The inquiry heard about 'Operation Hailstone', which, although ultimately abandoned, was planned for July 1971 and in which the Paras were to have been involved. The operational order was "to capture as many Provisionals, auxiliaries and hooligans as possible in the target area". At the time Jackson told a journalist that another of the objectives of the operation was "to get the yobbos and gunmen into the streets by provocative searches - but the IRA would not play and went on R&R".

The journalist recorded that "Jackson said that the bloody thing never got off the ground, and since then the 1st Battalion had always wanted to sweep through the no-go areas of Derry. He agreed to talk about Derry, but off the record and certainly not in his position as Adjutant. He said that [on Bloody Sunday] the battalion had overturned convention and made amends for the 17 July fiasco. He said that the battalion, having proved it could go anywhere in Belfast, had now proved it could go anywhere in Derry."

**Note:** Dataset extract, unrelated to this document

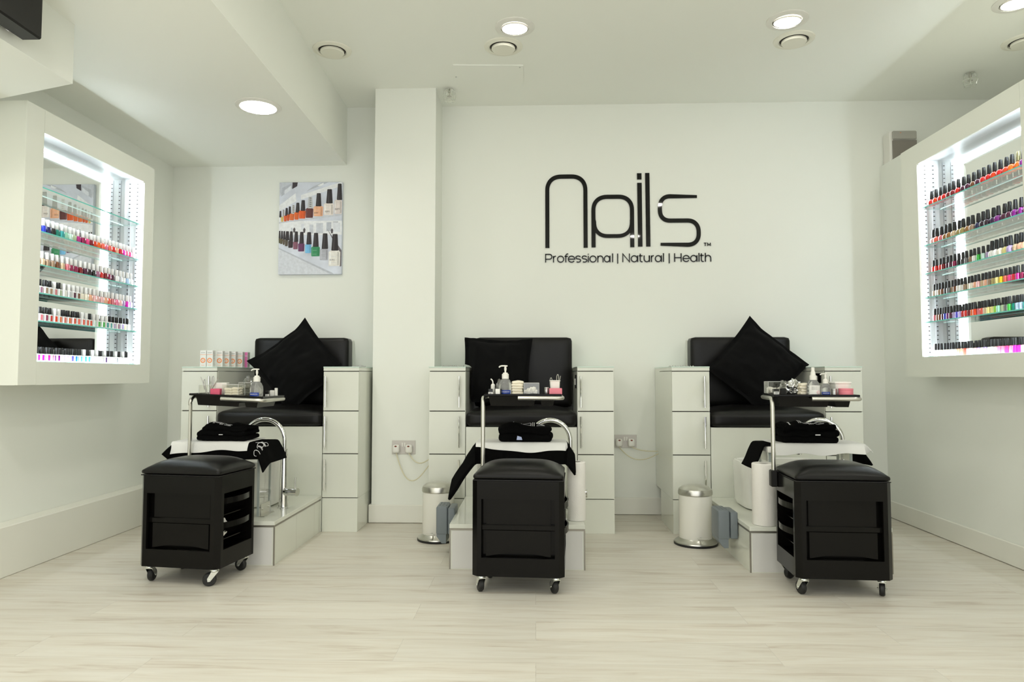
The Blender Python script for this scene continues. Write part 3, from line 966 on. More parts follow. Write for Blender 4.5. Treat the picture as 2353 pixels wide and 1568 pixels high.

Jackson said he could not now recall either the interview or the "sentiment".

The inquiry was also shown part of an interview Jackson gave to Peter Taylor in 1992, in which he said he had been "not entirely surprised" to learn that 13 people had been killed on Bloody Sunday. He told Taylor that "the question of the IRA's hold on the Bogside and the Creggan, the question of us crossing this so-called containment line, all of that had led me to believe that the afternoon was not going to go peacefully. It was a great tragedy, as I say, but there it is. The IRA chose to react in the way they did, and it was inevitable that the soldiers concerned would take effective action."